Fri, April 10, 1:45 to 3:15pm PDT (1:45 to 3:15pm PDT), JW Marriott Los Angeles L.A. LIVE, Floor: 4th Floor, Diamond 6

Abstract

This presentation features a practitioner-designed instructional unit that integrates four core computational thinking (CT) concepts—pattern recognition, abstraction, decomposition, and algorithms (Shute et al., 2017)—into an elementary literacy curriculum through a cross-cultural study of global Cinderella narratives. Designed and implemented by a practicing elementary teacher in the context of a professional development program, the unit exemplifies how CT can be embedded in literacy-rich, unplugged environments. The presentation centers the teacher’s instructional practice and decision-making, offering a grounded account of how CT was meaningfully woven into everyday classroom activity without relying on digital tools.
Students engaged in comparative literary analysis, critical abstraction of narrative elements, and the construction of algorithms to generate original stories. Drawing from numerous global variants of Cinderella, the teacher guided students through recursive practices: identifying narrative patterns, generalizing key components (e.g., character archetypes, magical interventions, plot sequences), and creating branching decision structures to remix and reimagine the tale. CT was not treated as an add-on but was deeply integrated into the unit’s literacy goals, made visible through teacher modeling, scaffolded discussions, and structured collaborative tasks.
This case illustrates how a teacher translated abstract CT concepts into developmentally appropriate, culturally expansive, and narratively rich learning experiences. She grappled with tensions between structure and openness—balancing algorithmic decomposition with students’ creative and cultural agency. Rather than presenting CT as rigid or procedural, her pedagogy emphasized CT as a generative, interpretive, and iterative practice aligned with broader goals of literacy development and intercultural understanding (Vee, 2017; Kafai & Proctor, 2022).
To examine the unit and the teacher’s design process, a qualitative case study approach was employed (Merriam & Tisdell, 2016), drawing on classroom artifacts, field notes, and a semi-structured interview with the teacher.
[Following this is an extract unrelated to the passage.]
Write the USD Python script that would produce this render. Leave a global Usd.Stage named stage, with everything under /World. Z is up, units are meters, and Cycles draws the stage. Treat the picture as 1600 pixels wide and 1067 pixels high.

The analysis focused on how CT concepts were translated into instruction and how students’ responses reflected interpretive engagement with both computational and narrative structures. Attention was given to pedagogical moves that supported CT without flattening its complexity, particularly in a multilingual classroom context.
By foregrounding the work of a practicing teacher, this session offers a model of integrative curriculum design in which disciplinary boundaries are porous and computation is framed relationally. It demonstrates how CT can be taught in ways that are both rigorous and imaginative—supporting culturally responsive pedagogy while fostering analytical thinking. Implications for teacher education include the importance of professional learning spaces that invite teachers to co-design curriculum, reflect on practice, and reframe CT as a cross-disciplinary way of knowing.